Aims. This paper's goal is to improve the member census of the NGC 2264 star-forming region and study the origin of X-ray activity in young PMS stars. Methods. We analyze a deep, 100 ks long, Chandra ACIS observation covering a 17′ × 17′ field in NGC 2264. The preferential detection in X-rays of low-mass PMS stars gives strong indications of their membership. We study X-ray activity as a function of stellar and circumstellar characteristics by correlating the X-ray luminosities, temperatures, and absorptions with optical and near-infrared data from the literature. Results. We detect 420 X-ray point sources. Optical and NIR counterparts are found in the literature for 85% of the sources. We argue that more than 90% of these counterparts are NGC 2264 members, thereby significantly increasing the known low-mass cluster population by about 100 objects. Among the sources without counterpart, about 50% are probably associated with members, several of which we expect to be previously unknown protostellar objects.
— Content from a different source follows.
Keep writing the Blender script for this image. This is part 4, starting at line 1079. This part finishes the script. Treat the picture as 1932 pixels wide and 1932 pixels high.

With regard to activity we confirm several previous findings: X-ray luminosity is related to stellar mass, although with a large scatter; Lx/Lbol is close to, but almost invariably below, the saturation level, 10-3, especially when considering the quiescent X-ray emission. A comparison between CTTS and WTTS shows several differences: CTTS have, at any given mass, activity levels that are both lower and more scattered than WTTS; emission from CTTS may also be more time variable and is on average slightly harder than for WTTS. However, we find evidence in some CTTS of extremely cool, ∼0.1 -0.2 keV, plasma which we speculate is heated by accretion shocks. Conclusions. Activity in low-mass PMS stars, while generally similar to that of saturated MS stars, may be significantly affected by mass accretion in several ways: accretion is probably responsible for very soft X-ray emission directly produced in the accretion shock; it may reduce the average energy output of solar-like coronae, at the same time making them hotter and more dynamic. We briefly speculate on a physical scenario that can explain these observations. © ESO 2006.